The Community Network for Social Justice (CNSJ) provides vital support and rehabilitation to vulnerable young people in Northern Uganda. CNSJ works in the region of northern Uganda that has been at the forefront of conflict between the Lord’s Resistance Army (LRA) and the Ugandan government.
The now infamous LRA have been responsible for kidnapping and forcing to fight an estimated 66,000 child soldiers- with many known to be as young as eight years old. With the cessation of fighting in 2006, and the disbanding of most LRA forces, there has been left a generation of emotionally and physically scarred young people on both sides of the conflict. This is where the work of the CNSJ begins.
Kidnapped and threatened with integration into the LRA as a young man, the issue of rehabilitation and reintegration of former child soldiers- as well as peacebuilding within the damaged communities of Northern Uganda- is an issue very close to one of CNSJ's founders, Loum Constantine.
With his own experiences providing him with a unique insight and empathy towards young people suffering within Northern Uganda, Constantine and the CNSJ have, since 1999, conducted a number of varied programmes within the Gulu, Nwoya and Amuru districts that have helped improve harmony and repair strained relationships within a community long torn apart by civil war.

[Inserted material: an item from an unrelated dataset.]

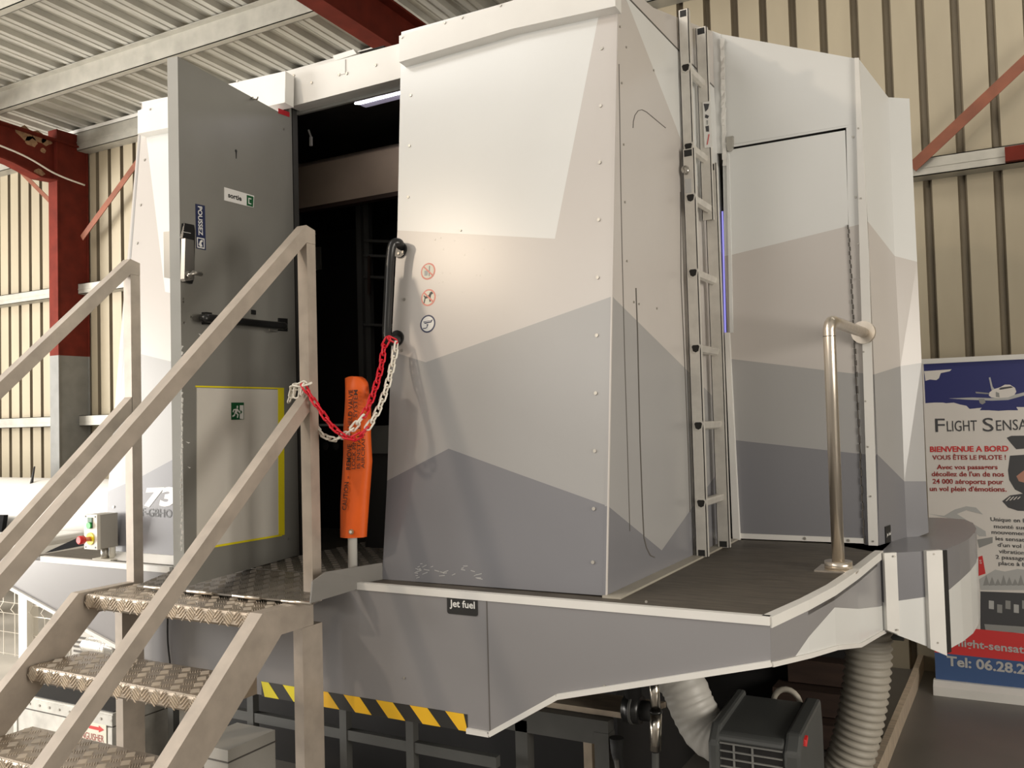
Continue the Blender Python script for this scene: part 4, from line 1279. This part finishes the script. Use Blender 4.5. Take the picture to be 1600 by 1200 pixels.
mb.box(gx - 0.014, gx + 0.014, EY - 0.018, EY - 0.013, gz - 0.014, gz + 0.030, S_GREEN)
mb.tube([(gx, EY - 0.025, gz - 0.003), (gx, EY - 0.014, gz - 0.003)], 0.014, GREENB, 16)
tag(mb.build('start_button', FP), 'green push button')
mb = MB()
rz = on_y((146, 842), EY - 0.014).z
mb.tube([(gx, EY - 0.018, rz), (gx, EY - 0.013, rz)], 0.026, YELLOW, 24)
mb.tube([(gx, EY - 0.055, rz), (gx, EY - 0.015, rz)], 0.010, S_PINK, 14)
mb.tube([(gx, EY - 0.072, rz), (gx, EY - 0.068, rz), (gx, EY - 0.048, rz)], lambda i: (0.014, 0.018, 0.018)[i], REDB, 18)
tag(mb.build('stop_button', FP), 'red mushroom button on a yellow ring')
mb = MB()
mb.tube([(xx1 - 0.03, EY + 0.045, DECK), (xx1 - 0.03, EY + 0.045, zb_)], 0.016, NICKEL, 10)
mb.tube([(xx1 + 0.0, EY + 0.06, DECK), (xx1 + 0.0, EY + 0.06, zb_)], 0.013, BOXL, 10)
mb.box(xx1 - 0.08, xx1 + 0.04, EY + 0.02, 2.60, DECK, DECK + 0.006, BOXL)
mb.build('foot', EB)

# ------------------------------------------------------------------ roll-up banner
BY = 6.05
bp_ = P_y(BY)
BN = thing('roll_up_banner', 'roll-up advertising banner with a blue sky top standing by the back wall', 'banner', (-0.07, BY, 0))
bx0 = bp_((1444, 700)).x; bx0b = bp_((1457, 1000)).x
bx0 = -0.505; bx1 = 0.345
btop, bbot = 1.985, 0.075
mb = MB()
mb.prism([(bx0, BY, bbot), (bx1, BY, bbot), (bx1, BY, btop), (bx0, BY, btop)], (0, 0.004, 0), PAPER)
def bl(pts, mt, l=1):
    q = []
    for p in pts:
        r_ = bp_(p) if len(p) == 2 else V(p)
        r_ = V((min(max(r_.x, bx0 + 0.0005), bx1 - 0.0005), BY - 0.0006 * l, min(max(r_.z, bbot), btop)))
        q.append(r_)
    mb.prism(q, (0, 0.0005, 0), mt)
wr = lambda body, p0, p1, h, mt, bold=0.0, l=5: lettering(mb, body, bp_(p0) + V((0, -0.0006 * l, 0)), bp_(p1) + V((0, -0.0006 * l, 0)), (0, 0, bp_((p0[0], p0[1] - h)).z - bp_(p0).z), mt, bold)
# sky
bl([(1443, 569), (1500, 566), (1660, 558), (1660, 640), (1625, 645), (1600, 636), (1588, 636), (1591, 641), (1575, 641), (1560, 642), (1545, 641), (1531, 641), (1534, 637), (1515, 639), (1510, 634), (1500, 632), (1490, 629), (1478, 630), (1474, 629), (1460, 629), (1446, 630)], S_NIGHT)
bl([(1444, 580), (1487, 577), (1484, 580), (1470, 583), (1467, 591), (1463, 594), (1453, 593), (1446, 595)], PAPER, 2)
# airliner
bl([(1482, 622.5), (1520, 621), (1548, 622), (1570, 620.5), (1600, 613), (1625, 606), (1625, 609), (1600, 618), (1575, 625), (1550, 626), (1510, 624.5)], S_LGREY, 2)
bl([(1524, 612), (1545, 614), (1546, 616), (1525, 614.5)], S_GREY, 2)
bl([(1545, 590), (1547.5, 589.5), (1551, 604), (1554, 608), (1550, 612), (1548, 604)], S_LGREY, 2)
bl([(1545, 618), (1546, 613), (1553, 608), (1563, 605), (1570, 601), (1578, 601), (1586, 606), (1588, 612), (1585, 617), (1575, 621), (1560, 622), (1549, 621)], PAPER, 3)
bl([(1560, 608), (1564, 605.5), (1580, 603.5), (1583, 605.5), (1563, 609)], S_DGREY, 4)
bl([(1556, 612), (1561, 614), (1562, 621), (1556, 620)], S_GREY, 4)
bl([(1529, 623), (1538, 623), (1540, 629), (1535, 632), (1531, 630)], S_GREY, 3)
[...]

Youth empowerment remains the central ethos of the CNSJ. Attempting to re-integrate and empower former child soldiers into a community still suspicious and deeply impacted by their actions is perhaps the biggest and most crucial challenge of the organisation. With few other options open to them, marginalised young people risk turning to towards crime or even returning towards insurgency. CNSJ’s work in promoting self-employment opportunities, enhancing educational opportunities, and promoting peaceful resolutions to community issues has become vital to giving young people a future away from violence.

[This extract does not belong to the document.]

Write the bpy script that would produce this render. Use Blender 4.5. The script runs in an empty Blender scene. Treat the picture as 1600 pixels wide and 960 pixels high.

With the support of Save the Children Austria, the CNSJ implemented the Amuru District Child Protection project aimed at improving the lives of children abducted during the conflict. The project empowers these young people to improve their livelihoods with support and training.
Mental health, still a highly taboo and ignored issue in Uganda, is also the focus for much of CNSJ’s work. With 51 reported suicides in Gulu town alone in August 2013, and much of the community - both child soldiers, their victims and abductees - having been left psychologically damaged by their experiences, CNSJ's work attempts to address and support those still suffering from the conflict. Group and individual counselling sessions, that encourage former child soldiers, abductees and victims to open up to one another regarding their experiences, are regularly conducted with the ultimate goal of healing psychological wounds and fostering mutual trust and understanding.
With the help of the Tomorrow's Peacebuilders prize money, CNSJ have ambitions to expand their project to other regions of northern Uganda, as well as expanding their current projects in Gulu, Nwoya and Amuru, in order to help improve the lives of many more who have suffered at the hands of this decades long conflict.